ISLAMABAD

Federal Minister for Planning, Development and Reforms Ahsan Iqbal said on Tuesday that the government had procured land worth $1 billion for the Diamer-Bhasha Dam from its own resources, and work on the project would kick-off by the 2016 end.

“The govt has prioritized resolution of the energy, water and food security issues, which are at the heart of the Vision 2025,” the minister said, while speaking as the chief guest at the inaugural session of the Water-Energy-Food Security Nexus Conference, 2016. The conference was jointly organised by the US Embassy and National University of Science and Technology (NUST).

“After the Tarbella and Mangla Dams, nothing was done for the water storage, and today Pakistan is left with only 30-day water capacity; upon the completion of the Diamer-Bhasha Dam, it will reach up to 90 days,” Ahsan said, while underling the need for technically efficient wide-ranging interventions for water usage efficiency.

The minister observed that the world faced a challenge in the form of climate change, “Pakistan is no exception,” he warned. He cautioned that time was running out, especially for Pakistan; if the issues of food security, water and energy were not resolved in the shortest possible time, these would further deteriorate.

“Pillar-IV of the Vision 2025 gives a roadmap for ensuring energy, water and food security,” Ahsan said, lamenting that the Vision 2010 had also given a framework for achieving the envisioned goals, but after the 1999 coup, the subsequent governments did not do what was required.

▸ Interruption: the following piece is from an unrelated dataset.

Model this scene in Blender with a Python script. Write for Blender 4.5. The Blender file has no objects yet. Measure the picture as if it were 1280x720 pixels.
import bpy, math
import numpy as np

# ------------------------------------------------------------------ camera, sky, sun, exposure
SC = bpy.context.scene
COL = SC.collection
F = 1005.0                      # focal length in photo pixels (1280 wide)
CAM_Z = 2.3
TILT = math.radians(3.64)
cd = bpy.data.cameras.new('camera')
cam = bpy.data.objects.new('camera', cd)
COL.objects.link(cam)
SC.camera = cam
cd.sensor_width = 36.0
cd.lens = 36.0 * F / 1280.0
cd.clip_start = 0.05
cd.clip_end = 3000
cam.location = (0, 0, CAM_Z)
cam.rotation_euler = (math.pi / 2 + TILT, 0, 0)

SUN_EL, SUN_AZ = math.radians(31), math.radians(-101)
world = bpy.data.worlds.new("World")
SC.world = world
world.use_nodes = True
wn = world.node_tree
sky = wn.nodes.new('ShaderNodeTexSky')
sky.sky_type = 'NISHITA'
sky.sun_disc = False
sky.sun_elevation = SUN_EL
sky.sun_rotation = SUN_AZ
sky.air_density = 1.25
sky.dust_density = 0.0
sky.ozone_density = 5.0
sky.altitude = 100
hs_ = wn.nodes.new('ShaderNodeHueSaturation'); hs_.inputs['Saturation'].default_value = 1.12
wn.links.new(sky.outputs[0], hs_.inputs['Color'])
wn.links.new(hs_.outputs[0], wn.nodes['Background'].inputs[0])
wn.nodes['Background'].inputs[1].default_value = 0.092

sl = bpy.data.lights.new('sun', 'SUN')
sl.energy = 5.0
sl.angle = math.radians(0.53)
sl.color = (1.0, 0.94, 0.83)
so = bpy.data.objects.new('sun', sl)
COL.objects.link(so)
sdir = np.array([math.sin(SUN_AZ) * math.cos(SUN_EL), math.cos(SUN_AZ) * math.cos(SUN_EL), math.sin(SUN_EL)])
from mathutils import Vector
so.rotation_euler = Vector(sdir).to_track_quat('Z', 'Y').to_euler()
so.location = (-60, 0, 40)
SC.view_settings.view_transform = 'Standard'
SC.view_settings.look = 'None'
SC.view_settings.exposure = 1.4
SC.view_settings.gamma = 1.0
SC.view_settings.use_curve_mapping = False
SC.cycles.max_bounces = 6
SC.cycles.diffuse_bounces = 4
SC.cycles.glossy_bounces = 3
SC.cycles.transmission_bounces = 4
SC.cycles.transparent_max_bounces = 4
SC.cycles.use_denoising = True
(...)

He said that the electricity shortage was posing a direct threat to all sectors, adding that new energy projects would generate 10,000 MW by 2018. He further said that the government would be spending $3 billion for improving the transmission and distribution networks. “More electricity would be added to the national grid in due course,” he added.

The minister said that the food security could be ensured through an ample supply of water and energy. “Inadequate food was producing stunted children, who were not only physically incapacitated; their cognitive abilities were also adversely affected, Ahsan said, adding, “They will be unable to compete in the digitalised world where the competition will be getting tougher with every passing day.”

He said the last visit of Prime Minister Nawaz Sharif to America paved the way for the US-Pakistan Knowledge Corridor, which would be of huge import in gearing the country for meeting its educational needs. “We want the US to help us train 10,000 PhDs in the coming years; since it is only through knowledge that we can meet the challenges,” Ahsan said, and added, “We have a vision for putting Pakistan among top 25 economies of the world, which is possible by working harder, better and smarter.” 

Earlier, University Rector Engineer Muhammad Asghar gave a welcome address. Dr Hamza Gabriel briefed the audience about the two-day conference, while the US Ambassador to Pakistan David Hale gave the opening remarks.